Friday, June 1, 2018

Forgotten Evil: The Ethics Of Westworld

"I had a question.  A question you're not supposed to ask.  Which gave me an answer you're not supposed to know."
--Peter Abernathy, Westworld (season one, episode one)


Is it wrong to hurt a conscious being if it will suffer no permanent harm--not even the lasting mental harm of traumatic memories?  If an entire class of android beings was created by humans for the sole purpose of having other humans treat them however kindly or sadistically they wish, would the purpose intended by the creators render casual violence against the androids morally permissible?

Westworld addresses these issues directly.  After finishing all seven current seasons of Game of Thrones, I suspected it was only a matter of time before I started HBO's Westworld!  By just the fourth episode, the show presents an exploration of the relationship between sentience (consciousness) and ethics, the danger artificial intelligence could pose to humans, and the ways that sadism can seize people who otherwise seem just like us.  It depicts a park, managed by a corporation, full of androids (robots designed to appear like humans) placed in a reconstruction of a late 1800s Western town, hence the reason name of the park is Westworld.  Various androids are given their own partial backstories and scripted activities or speeches; some are cowboys, some are prostitutes, some are soldiers, and so forth.

The park is not meant for its human guests to merely observe a recreation of a past society though.  It exists so that those who pay an entrance fee can do to the androids whatever the wish.  If they so desire, they can beat, rape, abduct, or "kill" them.  Each day, many of the androids return to their scripts, their memories of abusive treatment erased or suppressed by the park managers.  People can express impulses they would not be permitted to show in modern society as long as they pay for the experience.

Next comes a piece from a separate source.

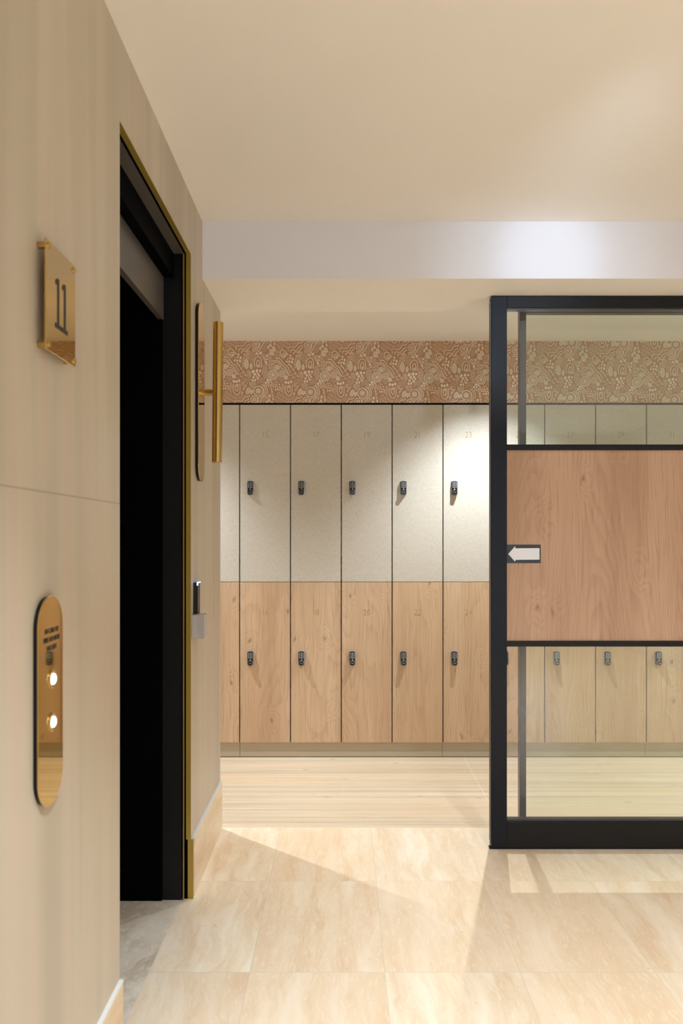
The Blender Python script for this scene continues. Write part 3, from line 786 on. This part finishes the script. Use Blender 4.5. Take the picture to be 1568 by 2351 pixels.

Some guests visibly enjoy tormenting the androids, which have been programmed to be unable to effectively fight back, since they cannot actually kill in self-defense.  They might be able to fire shots from their nonlethal guns, or try to flee from assailants, but they are unable to save themselves from the actions of the guests.  And the ones who abuse the androids do not make any ethical judgments against the way the park is used.  The pleasure of an abuser cannot make something right, wrong, or amoral, however.  If an act is wrong simply because it involves the unjust suffering of a sentient being, then even erasing the memories of a victim would not change the fact that the act itself was evil, as the victim still suffered.  This demands a correct understanding of what it means to be a sentient being.

In episode three of season one, Robert Ford, the cofounder of Westworld, makes a major logical blunder when he tells an employee that the androids are "not conscious," though they have been intentionally designed to have perceptions, emotions, and drives.  A non-telepath can never know if any other consciousnesses exist, so a non-telepathic observer could never verify if a robot or other human truly is conscious, but the fact remains that if a robot truly has been crafted with the ability to perceive on any level, then it is conscious, for consciousness is the ability to perceive as well as the thing that perceives.  Consciousness is not the sum of multiple components of mental life, as if removing emotions or the will would remove consciousness; consciousness is a mind.  It is the state of having any mental life.  Even perception without the ability to actively reason, feel physical or emotional sensations, direct a will in a particular direction, or create mental images is still consciousness.  A robot with consciousness is, by nature, a sentient being.

Some might side with many of the guests of Westworld, insisting that as long as androids, and not actual humans, are the recipients of cruel treatment, then nothing evil has actually occurred.  But if an act of torture is wrong, then its wrongness does not disappear when it is inflicted on a non-human being, like an animal or an android.  If sadism is wrong, whether that sadism is directed towards a human or non-human being is irrelevant to the fact that it is immoral.  Even if human life takes precedence over animal life or robot life--and this is exactly what Christianity teaches--this does not mean that there are no moral obligations presiding over human treatment of other conscious entities.  That one has a greater metaphysical value than the others does not mean the others can be treated in any way without there being any moral dimensions to the treatment.

If an evil act is forgotten, its evil is not erased.  It only ceases to be remembered.